## Problem statement
Omit all images. Transcribe the rest of the material below exactly.

## Recorded information

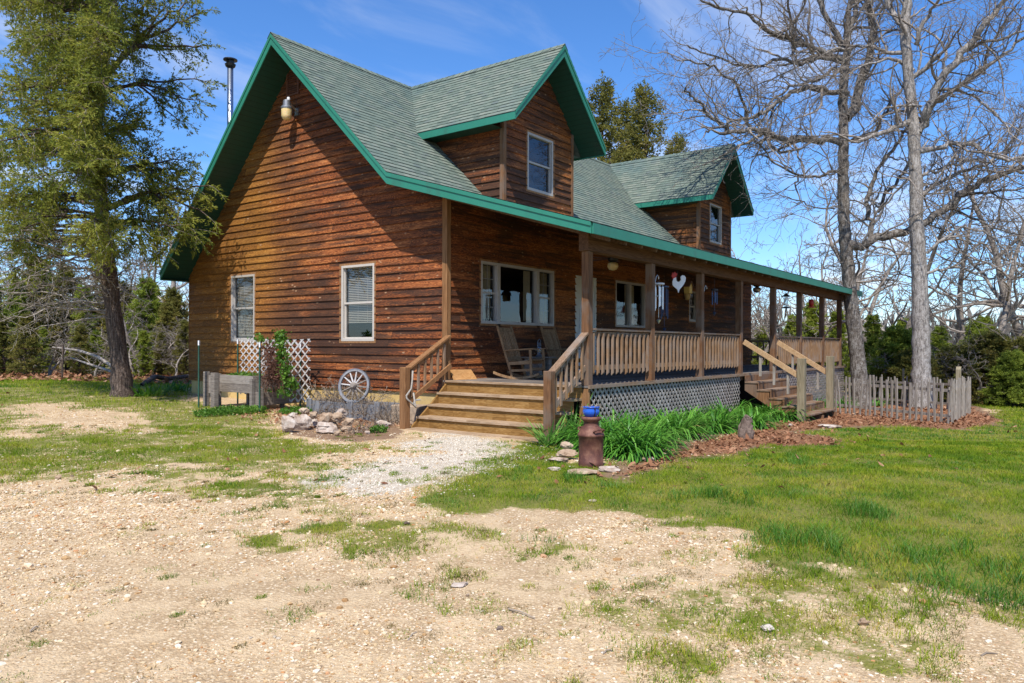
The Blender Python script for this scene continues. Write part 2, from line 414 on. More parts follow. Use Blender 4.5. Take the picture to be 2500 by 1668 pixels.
def mat_leaf(name, stops, trans=0.35, rough=0.7, spec=0.2, nsc=0.9, namt=0.5):
    t = NT(name); isl = t.island()
    big = t.noise(t.obj(), nsc, 3)
    rnd = t.n('ObjectInfo').outputs['Random']
    f = t.math('ADD', t.math('MULTIPLY', isl, 1 - namt), t.math('MULTIPLY', t.step(big, 0.3, 0.7), namt))
    f = t.math('ADD', f, t.math('MULTIPLY', t.math('SUBTRACT', rnd, 0.5), 0.2))
    c = t.ramp(f, stops)
    d = t.bsdf(c, rough, None, spec)
    tl = t.n('BsdfTranslucent', {'Color': c}).outputs[0]
    return t.end(t.n('MixShader', {0: trans, 1: d, 2: tl}).outputs[0])
M['cedar'] = mat_leaf('cedar_foliage', [(0.0, (0.06, 0.09, 0.022)), (0.3, (0.155, 0.19, 0.03)), (0.6, (0.265, 0.285, 0.042)), (0.88, (0.36, 0.335, 0.065)), (1.0, (0.30, 0.21, 0.065))], 0.4)
M['cedar_green'] = mat_leaf('bush_cedar_foliage', [(0.0, (0.095, 0.135, 0.026)), (0.4, (0.22, 0.28, 0.038)), (0.75, (0.34, 0.40, 0.058)), (1.0, (0.40, 0.37, 0.10))], 0.45)
M['cedar_olive'] = mat_leaf('olive_cedar_foliage', [(0.0, (0.075, 0.08, 0.024)), (0.4, (0.17, 0.17, 0.038)), (0.75, (0.27, 0.24, 0.055)), (1.0, (0.31, 0.215, 0.08))], 0.4)
M['lily'] = mat_leaf('daylily_leaves', [(0.0, (0.028, 0.115, 0.012)), (0.4, (0.075, 0.235, 0.024)), (0.75, (0.14, 0.345, 0.038)), (0.93, (0.20, 0.40, 0.08)), (0.97, (0.36, 0.36, 0.10)), (1.0, (0.36, 0.26, 0.12))], 0.3, 0.42, 0.4, 3.0, 0.25)
M['iris'] = mat_leaf('iris_leaves', [(0.0, (0.08, 0.20, 0.035)), (0.5, (0.15, 0.33, 0.06)), (1.0, (0.24, 0.42, 0.09))], 0.35, 0.45, 0.4, 3.0, 0.2)
M['grass'] = mat_leaf('grass_blades', [(0.0, (0.055, 0.13, 0.010)), (0.25, (0.12, 0.215, 0.012)), (0.5, (0.215, 0.30, 0.016)), (0.72, (0.31, 0.36, 0.026)), (0.9, (0.42, 0.36, 0.06)), (1.0, (0.48, 0.37, 0.15))], 0.4, 0.6, 0.12, 1.4, 0.6)
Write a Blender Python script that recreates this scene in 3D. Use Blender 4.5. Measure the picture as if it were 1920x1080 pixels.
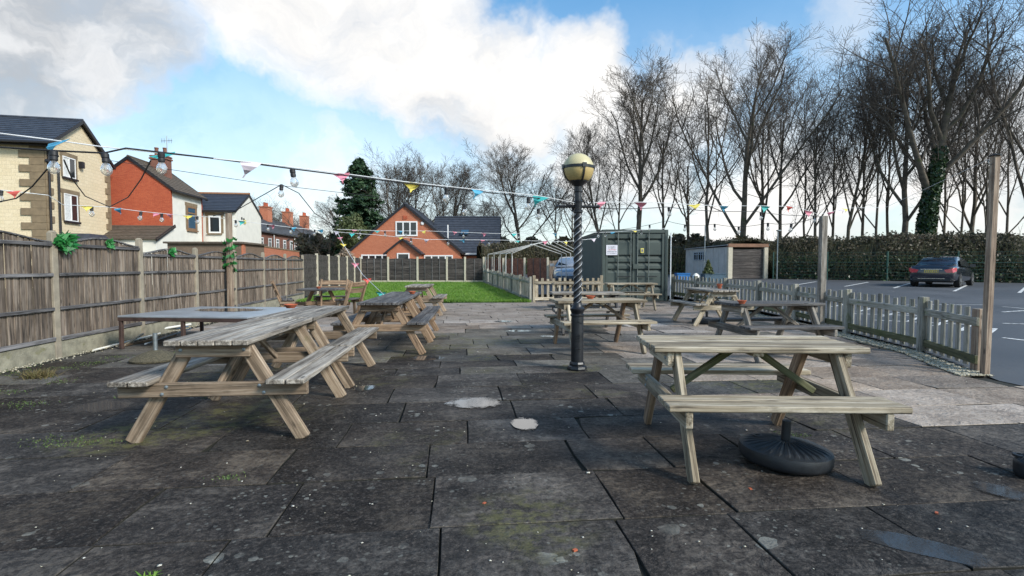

## Written solution
The Blender Python script for this scene continues. Write part 2, from line 414 on. More parts follow. Use Blender 4.5. Take the picture to be 2500 by 1668 pixels.
def mat_leaf(name, stops, trans=0.35, rough=0.7, spec=0.2, nsc=0.9, namt=0.5):
    t = NT(name); isl = t.island()
    big = t.noise(t.obj(), nsc, 3)
    rnd = t.n('ObjectInfo').outputs['Random']
    f = t.math('ADD', t.math('MULTIPLY', isl, 1 - namt), t.math('MULTIPLY', t.step(big, 0.3, 0.7), namt))
    f = t.math('ADD', f, t.math('MULTIPLY', t.math('SUBTRACT', rnd, 0.5), 0.2))
    c = t.ramp(f, stops)
    d = t.bsdf(c, rough, None, spec)
    tl = t.n('BsdfTranslucent', {'Color': c}).outputs[0]
    return t.end(t.n('MixShader', {0: trans, 1: d, 2: tl}).outputs[0])
M['cedar'] = mat_leaf('cedar_foliage', [(0.0, (0.06, 0.09, 0.022)), (0.3, (0.155, 0.19, 0.03)), (0.6, (0.265, 0.285, 0.042)), (0.88, (0.36, 0.335, 0.065)), (1.0, (0.30, 0.21, 0.065))], 0.4)
M['cedar_green'] = mat_leaf('bush_cedar_foliage', [(0.0, (0.095, 0.135, 0.026)), (0.4, (0.22, 0.28, 0.038)), (0.75, (0.34, 0.40, 0.058)), (1.0, (0.40, 0.37, 0.10))], 0.45)
M['cedar_olive'] = mat_leaf('olive_cedar_foliage', [(0.0, (0.075, 0.08, 0.024)), (0.4, (0.17, 0.17, 0.038)), (0.75, (0.27, 0.24, 0.055)), (1.0, (0.31, 0.215, 0.08))], 0.4)
M['lily'] = mat_leaf('daylily_leaves', [(0.0, (0.028, 0.115, 0.012)), (0.4, (0.075, 0.235, 0.024)), (0.75, (0.14, 0.345, 0.038)), (0.93, (0.20, 0.40, 0.08)), (0.97, (0.36, 0.36, 0.10)), (1.0, (0.36, 0.26, 0.12))], 0.3, 0.42, 0.4, 3.0, 0.25)
M['iris'] = mat_leaf('iris_leaves', [(0.0, (0.08, 0.20, 0.035)), (0.5, (0.15, 0.33, 0.06)), (1.0, (0.24, 0.42, 0.09))], 0.35, 0.45, 0.4, 3.0, 0.2)
M['grass'] = mat_leaf('grass_blades', [(0.0, (0.055, 0.13, 0.010)), (0.25, (0.12, 0.215, 0.012)), (0.5, (0.215, 0.30, 0.016)), (0.72, (0.31, 0.36, 0.026)), (0.9, (0.42, 0.36, 0.06)), (1.0, (0.48, 0.37, 0.15))], 0.4, 0.6, 0.12, 1.4, 0.6)
Write a Blender Python script that recreates this scene in 3D. Use Blender 4.5. Measure the picture as if it were 1920x1080 pixels.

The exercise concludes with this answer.